One explanation: “Legislators have way too much to do, and the other things they feel like they need to do are far more pressing,” Kosar says. And even if Congress did, somehow, recognize the disastrous potential of a contingent election and work to address it before it happens, it’s probably too late for such action in 2024. Paranoia, Kosar says, would pervade negotiations, with both sides worried that their political opponents would be working to game the reform to their benefit. “So yeah,” he adds, “it’s a problem.”
There are some reasons to be hopeful, says Audrey Perry, an adjunct professor of election law at Brigham Young University. “We’ve survived this long,” she says. “I would hope that we could survive this as well. … I would hope that this could proceed, if not in a clean manner, at least in a nonviolent manner.” Nobody really knows how a contingent election would unfold, and maybe a system that has endured for several centuries could endure this “blot,” too.

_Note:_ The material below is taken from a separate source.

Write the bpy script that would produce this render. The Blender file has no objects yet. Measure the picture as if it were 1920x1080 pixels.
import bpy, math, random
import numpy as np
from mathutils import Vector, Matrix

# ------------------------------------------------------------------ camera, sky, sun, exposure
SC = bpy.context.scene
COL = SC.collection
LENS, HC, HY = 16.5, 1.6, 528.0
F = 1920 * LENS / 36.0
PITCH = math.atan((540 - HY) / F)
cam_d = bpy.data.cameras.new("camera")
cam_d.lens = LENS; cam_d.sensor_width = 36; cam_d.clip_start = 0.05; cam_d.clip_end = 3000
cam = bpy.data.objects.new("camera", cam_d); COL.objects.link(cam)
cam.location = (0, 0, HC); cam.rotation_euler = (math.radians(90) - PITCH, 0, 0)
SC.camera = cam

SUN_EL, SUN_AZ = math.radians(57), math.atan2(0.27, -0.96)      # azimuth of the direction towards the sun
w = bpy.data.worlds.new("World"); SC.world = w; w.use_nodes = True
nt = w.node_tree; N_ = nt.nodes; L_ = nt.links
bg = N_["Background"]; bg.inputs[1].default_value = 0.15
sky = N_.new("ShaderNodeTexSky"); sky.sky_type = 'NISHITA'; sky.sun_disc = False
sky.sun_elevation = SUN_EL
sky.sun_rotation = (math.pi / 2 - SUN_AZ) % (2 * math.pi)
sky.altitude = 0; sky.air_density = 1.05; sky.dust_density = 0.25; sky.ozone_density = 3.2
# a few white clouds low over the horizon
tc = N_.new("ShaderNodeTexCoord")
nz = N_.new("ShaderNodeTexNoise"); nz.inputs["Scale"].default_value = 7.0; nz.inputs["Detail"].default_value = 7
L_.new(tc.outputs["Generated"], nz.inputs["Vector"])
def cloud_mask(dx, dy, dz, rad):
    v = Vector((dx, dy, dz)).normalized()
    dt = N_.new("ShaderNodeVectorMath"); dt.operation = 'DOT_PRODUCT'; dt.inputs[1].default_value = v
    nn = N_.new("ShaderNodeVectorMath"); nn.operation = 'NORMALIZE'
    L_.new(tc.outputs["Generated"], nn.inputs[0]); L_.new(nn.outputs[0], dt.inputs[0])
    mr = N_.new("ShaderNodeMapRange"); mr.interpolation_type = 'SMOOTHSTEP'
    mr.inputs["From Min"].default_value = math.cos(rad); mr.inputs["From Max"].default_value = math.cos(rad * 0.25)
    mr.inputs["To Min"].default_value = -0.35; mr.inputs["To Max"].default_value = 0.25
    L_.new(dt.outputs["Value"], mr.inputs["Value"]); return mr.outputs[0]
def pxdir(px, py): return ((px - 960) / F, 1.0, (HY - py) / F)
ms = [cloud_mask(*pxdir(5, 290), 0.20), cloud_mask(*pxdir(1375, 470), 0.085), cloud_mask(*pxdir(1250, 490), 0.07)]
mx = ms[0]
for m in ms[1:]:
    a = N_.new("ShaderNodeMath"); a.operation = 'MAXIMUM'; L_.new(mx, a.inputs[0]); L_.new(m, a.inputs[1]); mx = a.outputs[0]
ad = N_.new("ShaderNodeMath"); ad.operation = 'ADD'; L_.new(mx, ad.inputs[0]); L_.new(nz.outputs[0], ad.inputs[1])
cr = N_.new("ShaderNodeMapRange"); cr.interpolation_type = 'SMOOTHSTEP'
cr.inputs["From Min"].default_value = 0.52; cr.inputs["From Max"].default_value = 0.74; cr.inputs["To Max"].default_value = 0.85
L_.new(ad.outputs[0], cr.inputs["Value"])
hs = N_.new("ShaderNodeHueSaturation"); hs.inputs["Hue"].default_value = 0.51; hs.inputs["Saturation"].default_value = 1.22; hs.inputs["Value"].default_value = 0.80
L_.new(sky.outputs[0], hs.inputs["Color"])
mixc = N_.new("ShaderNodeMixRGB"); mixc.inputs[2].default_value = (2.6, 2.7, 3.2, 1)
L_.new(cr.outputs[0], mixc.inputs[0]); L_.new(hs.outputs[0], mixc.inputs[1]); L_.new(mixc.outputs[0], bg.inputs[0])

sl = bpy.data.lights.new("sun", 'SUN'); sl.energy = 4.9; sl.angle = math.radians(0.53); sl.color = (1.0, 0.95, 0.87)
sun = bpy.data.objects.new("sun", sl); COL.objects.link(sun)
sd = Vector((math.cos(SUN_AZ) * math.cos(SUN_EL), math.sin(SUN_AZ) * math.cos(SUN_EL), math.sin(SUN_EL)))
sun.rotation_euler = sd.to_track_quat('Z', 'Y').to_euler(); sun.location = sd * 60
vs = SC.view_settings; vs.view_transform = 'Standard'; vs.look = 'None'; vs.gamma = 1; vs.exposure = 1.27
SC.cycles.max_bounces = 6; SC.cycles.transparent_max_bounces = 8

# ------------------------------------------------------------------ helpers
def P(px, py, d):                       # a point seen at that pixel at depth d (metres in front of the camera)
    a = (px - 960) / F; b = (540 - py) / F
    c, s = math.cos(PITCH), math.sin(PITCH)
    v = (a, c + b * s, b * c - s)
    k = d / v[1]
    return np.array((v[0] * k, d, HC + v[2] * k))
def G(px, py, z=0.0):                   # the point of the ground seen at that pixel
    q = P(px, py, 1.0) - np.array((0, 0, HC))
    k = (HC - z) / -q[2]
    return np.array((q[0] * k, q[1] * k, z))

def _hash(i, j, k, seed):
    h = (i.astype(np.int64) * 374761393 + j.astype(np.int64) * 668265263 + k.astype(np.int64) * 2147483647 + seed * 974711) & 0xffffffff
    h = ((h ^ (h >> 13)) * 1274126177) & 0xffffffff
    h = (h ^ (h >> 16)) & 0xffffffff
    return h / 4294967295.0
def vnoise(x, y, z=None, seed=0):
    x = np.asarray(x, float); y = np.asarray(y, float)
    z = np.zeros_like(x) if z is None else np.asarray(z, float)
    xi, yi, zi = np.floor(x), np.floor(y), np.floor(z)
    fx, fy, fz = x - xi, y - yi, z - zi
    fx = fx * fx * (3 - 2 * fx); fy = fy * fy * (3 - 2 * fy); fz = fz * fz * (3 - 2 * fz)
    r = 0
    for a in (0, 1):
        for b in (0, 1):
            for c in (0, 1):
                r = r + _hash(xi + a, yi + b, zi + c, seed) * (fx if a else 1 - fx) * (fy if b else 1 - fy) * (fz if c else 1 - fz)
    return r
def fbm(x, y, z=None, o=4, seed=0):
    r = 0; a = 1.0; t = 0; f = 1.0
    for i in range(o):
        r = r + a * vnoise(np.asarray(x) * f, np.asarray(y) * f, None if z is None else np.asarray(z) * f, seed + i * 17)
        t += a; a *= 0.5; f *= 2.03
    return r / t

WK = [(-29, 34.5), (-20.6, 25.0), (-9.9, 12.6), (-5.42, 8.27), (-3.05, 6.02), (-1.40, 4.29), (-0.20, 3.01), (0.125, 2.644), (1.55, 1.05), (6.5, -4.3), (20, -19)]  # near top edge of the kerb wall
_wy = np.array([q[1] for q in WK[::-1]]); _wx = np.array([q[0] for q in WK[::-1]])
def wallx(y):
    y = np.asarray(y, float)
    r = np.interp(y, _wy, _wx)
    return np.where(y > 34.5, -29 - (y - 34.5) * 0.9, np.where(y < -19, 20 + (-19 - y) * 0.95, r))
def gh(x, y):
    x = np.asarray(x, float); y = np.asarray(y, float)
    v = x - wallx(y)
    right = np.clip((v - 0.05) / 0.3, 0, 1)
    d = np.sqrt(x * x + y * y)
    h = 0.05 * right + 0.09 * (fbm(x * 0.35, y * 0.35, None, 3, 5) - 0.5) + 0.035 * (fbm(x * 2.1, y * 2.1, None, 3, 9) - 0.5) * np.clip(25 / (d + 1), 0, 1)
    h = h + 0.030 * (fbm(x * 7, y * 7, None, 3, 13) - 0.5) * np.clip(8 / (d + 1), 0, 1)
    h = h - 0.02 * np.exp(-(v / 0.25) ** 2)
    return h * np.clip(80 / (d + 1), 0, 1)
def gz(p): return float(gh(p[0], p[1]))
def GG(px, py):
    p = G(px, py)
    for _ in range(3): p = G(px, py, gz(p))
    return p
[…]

But we also exist at a time when the digital world has placed what New Yorker writer Jay Caspian Kang calls a “filter of unreality” between all of us, leading to widespread, long-simmering polarization and a cross-partisan feeling among nearly 7 in 10 Americans that the country is on the wrong track. Add a presidential candidate who has made election denialism and provocation a cornerstone of his appeal, and we could be at a culmination point — one where all it takes is one big shock to the system for the whole thing to collapse.
Will “the most dangerous blot in our Constitution” prove to be as fatal as Jefferson feared? Better yet, maybe time can become the ally of American democracy. Maybe the best we can hope for, when it comes to contingent elections, is that the 200-year streak of avoiding them remains unbroken; that the day of reckoning doesn’t come any time soon.